▸ **PROMPT**: Only the pictures are omitted; repeat all other data exactly.

▸ **DATA EXCERPT**:

......

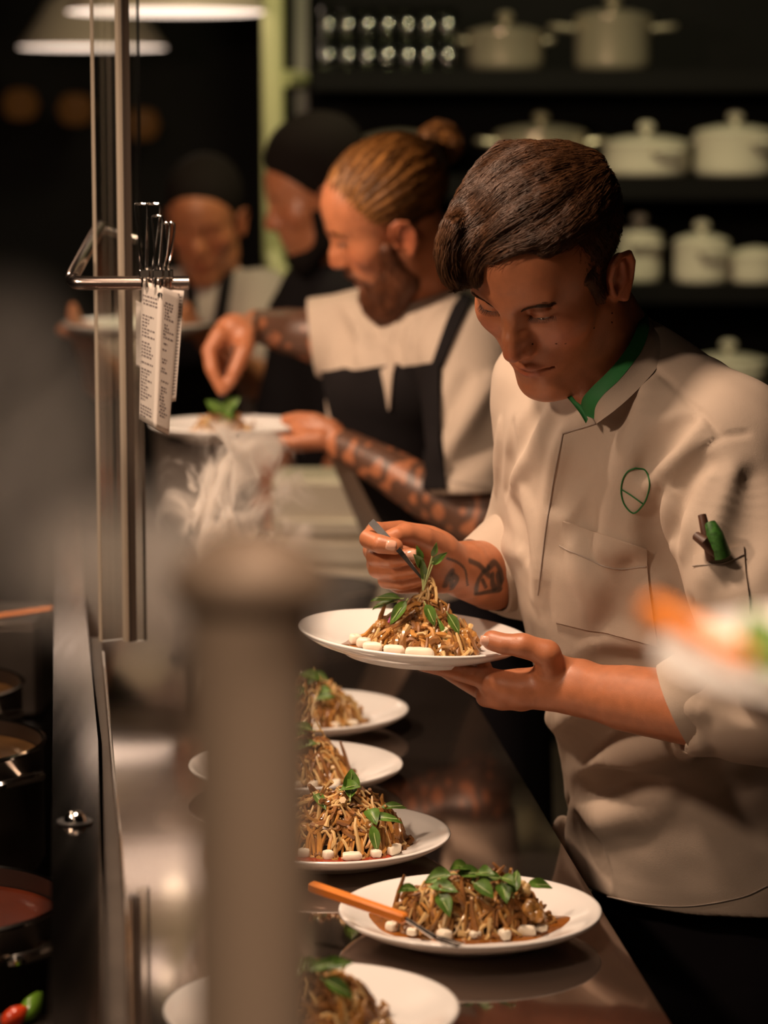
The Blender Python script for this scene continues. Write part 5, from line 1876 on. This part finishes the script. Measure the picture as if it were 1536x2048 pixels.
# ------------------------------------------------------------------ the red bearded cook with the hair bun
R2 = [[-0.1012, -0.9006, -0.4226], [0.9547, 0.0315, -0.2958], [0.2797, -0.4334, 0.8567]]
T2, _ = posed(R2, (0.0167, 4.36, 1.5494))
A2 = np.array(R2).T
second = empty('person', (0.09, 4.5, 0), 'person with copper hair bun, red beard and dark apron, reaching over a plate', 'person', 'cooks behind the pass')
fh2 = Field()
add_head(fh2, T2, R2)
b2 = Field()
add_head(b2, T2, R2)
nb = W(862, 655, 4.44)
b2.cap(T2((0, -0.030, -0.045)), nb, 0.055, 0.062, 0.03)
S2L, S2R = W(950, 720, 4.26), W(742, 668, 4.56)
P2 = W(940, 1130, 4.55)
b2.chain([nb, W(820, 850, 4.5), P2], [0.05, 0.07, 0.08], 0.03)
b2.cap(nb, S2L, 0.045, k=0.03)
b2.cap(nb, S2R, 0.045, k=0.03)
LEFT2 = unit((0.35, -0.92, 0))
FRONT2 = unit((-0.92, -0.35, 0))
for s in (-1, 1):
    hip = P2 + LEFT2 * 0.09 * s - (0, 0, 0.03)
    foot = np.array([hip[0] + 0.06, hip[1], 0.08])
    b2.chain([hip, (hip + foot) / 2, foot, foot + (-0.16, -0.04, -0.03)], [0.07, 0.05, 0.035, 0.03], 0.02)
E2L = W(968, 1042, 4.14)
b2.chain([S2L, E2L], [0.05, 0.044], 0.02)
b2.chain([E2L, W(860, 990, 4.18), W(770, 935, 4.24), W(690, 893, 4.30)], [0.043, 0.041, 0.034, 0.027], 0.02)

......

▸ **THE ANSWER**:
The Blender Python script for this scene continues. Write part 5, from line 1876 on. This part finishes the script. Measure the picture as if it were 1536x2048 pixels.
# ------------------------------------------------------------------ the red bearded cook with the hair bun
R2 = [[-0.1012, -0.9006, -0.4226], [0.9547, 0.0315, -0.2958], [0.2797, -0.4334, 0.8567]]
T2, _ = posed(R2, (0.0167, 4.36, 1.5494))
A2 = np.array(R2).T
second = empty('person', (0.09, 4.5, 0), 'person with copper hair bun, red beard and dark apron, reaching over a plate', 'person', 'cooks behind the pass')
fh2 = Field()
add_head(fh2, T2, R2)
b2 = Field()
add_head(b2, T2, R2)
nb = W(862, 655, 4.44)
b2.cap(T2((0, -0.030, -0.045)), nb, 0.055, 0.062, 0.03)
S2L, S2R = W(950, 720, 4.26), W(742, 668, 4.56)
P2 = W(940, 1130, 4.55)
b2.chain([nb, W(820, 850, 4.5), P2], [0.05, 0.07, 0.08], 0.03)
b2.cap(nb, S2L, 0.045, k=0.03)
b2.cap(nb, S2R, 0.045, k=0.03)
LEFT2 = unit((0.35, -0.92, 0))
FRONT2 = unit((-0.92, -0.35, 0))
for s in (-1, 1):
    hip = P2 + LEFT2 * 0.09 * s - (0, 0, 0.03)
    foot = np.array([hip[0] + 0.06, hip[1], 0.08])
    b2.chain([hip, (hip + foot) / 2, foot, foot + (-0.16, -0.04, -0.03)], [0.07, 0.05, 0.035, 0.03], 0.02)
E2L = W(968, 1042, 4.14)
b2.chain([S2L, E2L], [0.05, 0.044], 0.02)
b2.chain([E2L, W(860, 990, 4.18), W(770, 935, 4.24), W(690, 893, 4.30)], [0.043, 0.041, 0.034, 0.027], 0.02)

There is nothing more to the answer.